**WHAT YOU HAVE TO DO**: Look at the data below and print exactly the lines from its first line through the line with "Brush, Evaluator, SUBTRACTION"; the pictures stay out of the copy.

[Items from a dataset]
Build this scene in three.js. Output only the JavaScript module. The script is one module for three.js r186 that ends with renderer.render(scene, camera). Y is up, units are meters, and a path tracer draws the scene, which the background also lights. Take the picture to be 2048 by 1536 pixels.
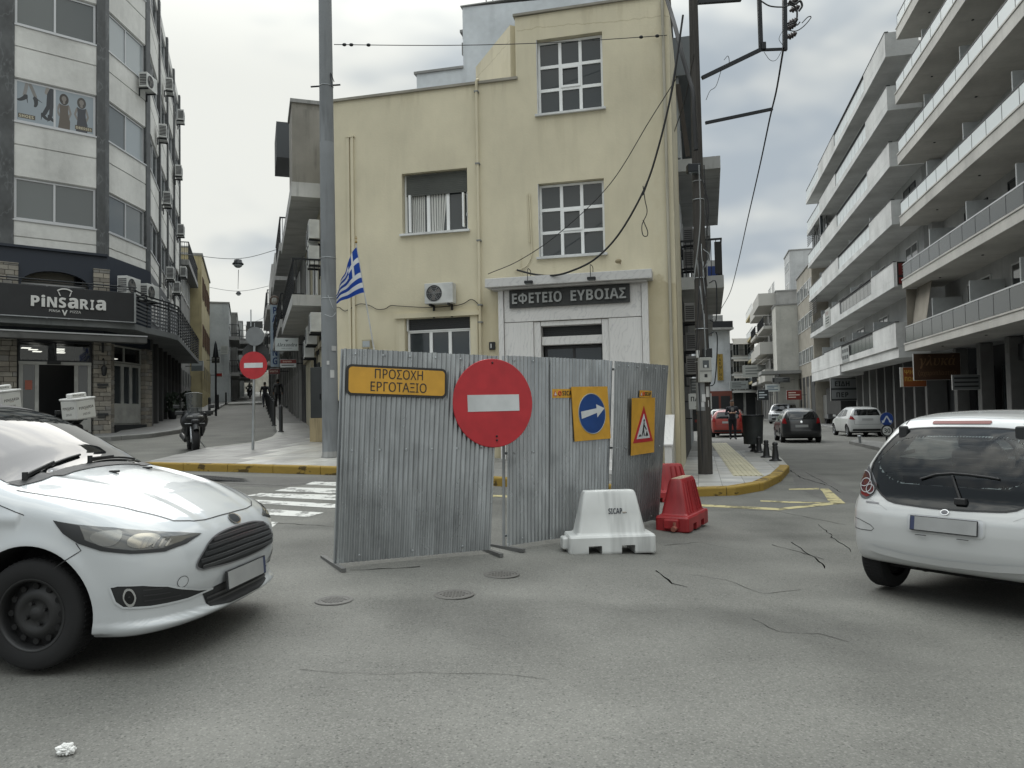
import * as THREE from 'three';
import { mergeGeometries, mergeVertices, toCreasedNormals } from 'three/addons/utils/BufferGeometryUtils.js';
import { RoundedBoxGeometry } from 'three/addons/geometries/RoundedBoxGeometry.js';
import { MarchingCubes } from 'three/addons/objects/MarchingCubes.js';
import { FontLoader } from 'three/addons/loaders/FontLoader.js';
import { TextGeometry } from 'three/addons/geometries/TextGeometry.js';
import { Brush, Evaluator, SUBTRACTION } from 'three-bvh-csg';

// ---------------------------------------------------------------- camera, sky, sun, exposure
const R = THREE.MathUtils.degToRad, { lerp, clamp, smoothstep } = THREE.MathUtils, PI = Math.PI;
const V = (x, y, z) => new THREE.Vector3(x, y, z);
const scene = new THREE.Scene();
const camera = new THREE.PerspectiveCamera(53.07, 4 / 3, 0.05, 3000);
camera.position.set(0, 1.42, 0); camera.rotation.order = 'YXZ'; camera.rotation.set(R(2.12), 0, R(-1.1));
const renderer = new THREE.WebGLRenderer({ antialias: true });
renderer.toneMapping = THREE.LinearToneMapping; renderer.toneMappingExposure = 2.2;
renderer.shadowMap.enabled = true;
let seed = 12345;
const rnd = () => { seed = (seed + 0x6D2B79F5) | 0; let t = Math.imul(seed ^ (seed >>> 15), 1 | seed); t = (t + Math.imul(t ^ (t >>> 7), 61 | t)) ^ t; return ((t ^ (t >>> 14)) >>> 0) / 4294967296; };
const rr = (a, b) => a + (b - a) * rnd();
const hash = (x, y, z) => { let h = Math.imul(x, 374761393) + Math.imul(y, 668265263) + Math.imul(z, 2147483647); h = Math.imul(h ^ (h >>> 13), 1274126177); return ((h ^ (h >>> 16)) >>> 0) / 4294967296; };
const ss = (x, a, b) => { const t = clamp((x - a) / (b - a), 0, 1); return t * t * (3 - 2 * t); };
const sm = (t) => t * t * t * (t * (t * 6 - 15) + 10);
function noise3(x, y, z) {
  const ix = Math.floor(x), iy = Math.floor(y), iz = Math.floor(z), u = sm(x - ix), v = sm(y - iy), w = sm(z - iz), h = (a, b, c) => hash(ix + a, iy + b, iz + c);
  return lerp(lerp(lerp(h(0, 0, 0), h(1, 0, 0), u), lerp(h(0, 1, 0), h(1, 1, 0), u), v), lerp(lerp(h(0, 0, 1), h(1, 0, 1), u), lerp(h(0, 1, 1), h(1, 1, 1), u), v), w);
}
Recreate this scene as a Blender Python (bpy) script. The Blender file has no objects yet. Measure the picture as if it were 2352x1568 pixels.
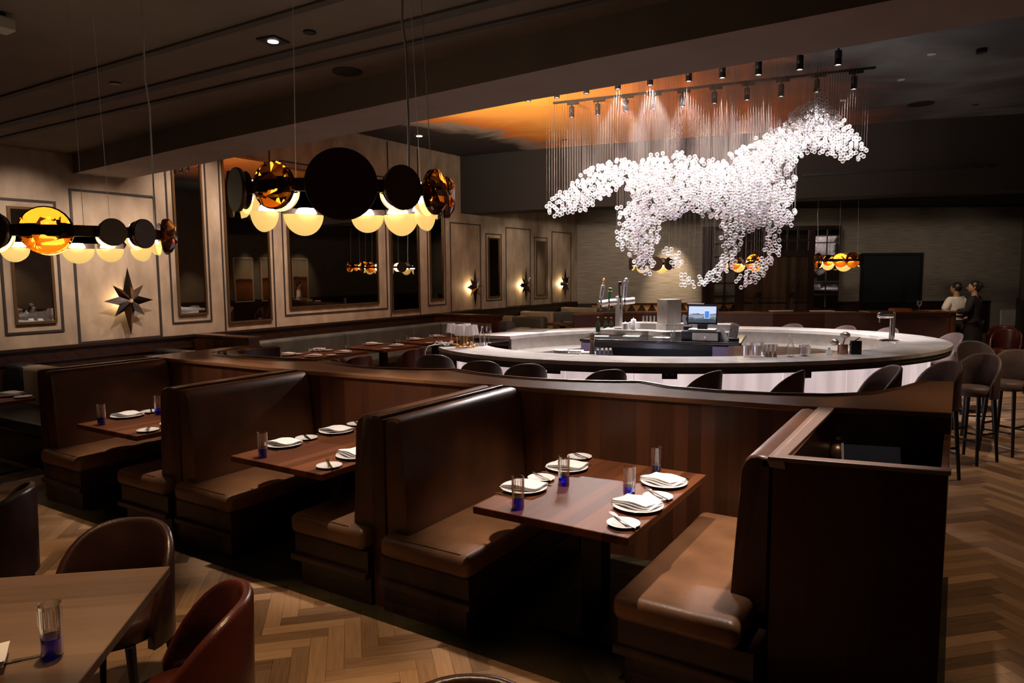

**OUTPUT**:
Build this scene in three.js. Output only the JavaScript module. The script is one module for three.js r186 that ends with renderer.render(scene, camera). Y is up, units are meters, and a path tracer draws the scene, which the background also lights. Take the picture to be 2048 by 1536 pixels.
import * as THREE from 'three';
import { mergeGeometries, mergeVertices, toCreasedNormals } from 'three/addons/utils/BufferGeometryUtils.js';
import { RoundedBoxGeometry } from 'three/addons/geometries/RoundedBoxGeometry.js';
import { MarchingCubes } from 'three/addons/objects/MarchingCubes.js';
import { FontLoader } from 'three/addons/loaders/FontLoader.js';
import { TextGeometry } from 'three/addons/geometries/TextGeometry.js';
import { Brush, Evaluator, SUBTRACTION } from 'three-bvh-csg';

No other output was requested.